Friedrich claims that Worrell achieves this distance by showing that the stars suffer from the same fears and doubts as the rest of us. Most of Worrell’s subjects, however, seem overworked rather than plagued by “pain and fear,” as Friedrich writes, and most seem to have set about correcting the problem. In a surprisingly candid interview, for example, Steven Spielberg mentions some childhood fears (he had been particularly spooked by the “arms, heads and tentacles” of trees outside his bedroom window), but he seems genuinely enthusiastic about his new office (featuring Technicolor gardens and streams that curl into waterfalls) and resoundingly determined to limit his hours there so he can spend time with his baby daughter: “I’m great with a movie camera between me and reality, but she’s just the excuse I need to look real life in the eye and not be afraid of what I discover.”

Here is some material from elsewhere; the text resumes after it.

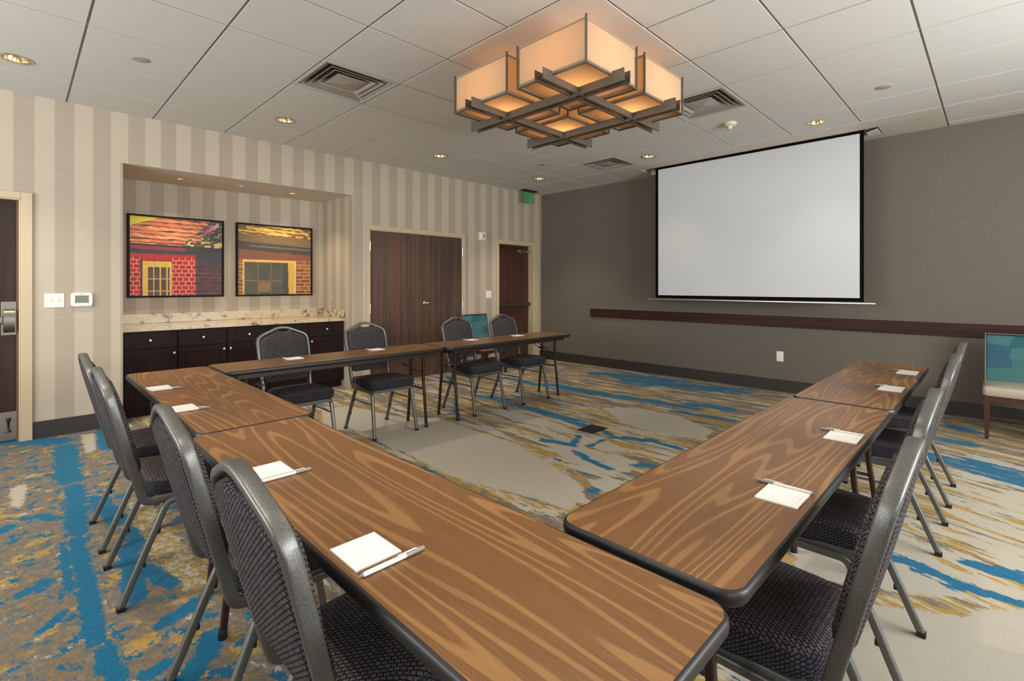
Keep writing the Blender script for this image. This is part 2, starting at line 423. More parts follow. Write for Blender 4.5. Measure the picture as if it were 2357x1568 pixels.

Worrell’s reporting is more celebratory than Friedrich suggests, then, but it is not without its moments of critical distance. While Worrell offers compelling descriptions, for instance, of the stars she admires, she stands back and mercilessly allows others to satirize themselves. “He’s a very deep person,” Jane Fonda says of Michael Jackson, citing the time she offered to cast him as Peter Pan in a film, telling him, “ ‘You are Peter Pan.’ He got this expression on his face and I said, ‘What’s the matter?’ He said, ‘You don’t realize what you’ve just said. All over my walls at home are drawings of Peter Pan. I understand that story.’ He reacted very emotionally.”